Pick your publication – industry, business or mainstream media – and you’ll see article after article on cyberattacks from just the past 30 days. Annual analysis from groups as varied as tech giant Cisco to the non-profit Identity Theft Resource Center (ITRC) all tell the same tale: successful cyberattacks are increasing in severity and sheer volume.
Just this past week, WIRED magazine published a report on a new form of super-stealthy attacks – so called “fileless” malware – that are difficult to detect and even more difficult to defend against.
The common element in all of these news items and research reports is the fact we continue to rely almost exclusively on heuristics to defend against malicious attacks. And the common (often fatal) flaw with all heuristics-based security approaches is false positives.

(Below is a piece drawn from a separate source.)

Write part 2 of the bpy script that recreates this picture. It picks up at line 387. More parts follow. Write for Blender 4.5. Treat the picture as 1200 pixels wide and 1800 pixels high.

By definition, heuristics are inaccurate. The term literally means to discover through a means not guaranteed to be optimal or perfect. In other words, an educated guess – but a still a guess.
Wonder why so many cyberattacks are successful?
By and large, it’s because we rely too much on heuristics since that was generally the only approach available. No more.
Moving cybersecurity into an application’s runtime and using virtualization techniques produces no false positives. Instead of guessing if a transaction is an attack using heuristics, virtualization allows you to see each transaction in real-time and determine if it is a legitimate transaction. Without code changes, tuning or performance degrading instruments.
There’s a much longer technical explanation available as to why it’s possible, but suffice it to say, no false positives is a bold claim – one backed-up by science and more than 18 months of production at scale. It’s also a claim that now comes with a guarantee.
The idea for the guarantee came from a conversation with an analyst who asked, rather matter-of-factly, something to the effect “Wouldn’t it be great if an application security company guaranteed their work – but none do.”
From that germ of an idea comes the Waratek $10,000 No False Positive Guarantee. If a customer experiences a false positive, we will credit them $10,000 per unique event.
The Ponemon Institute reports that the average enterprise spends $25,000 (USD) each week to investigate just four percent (4%) of the false alarms generated by cybersecurity tools. Ending false positives not only protects your applications, it protects your bottom line.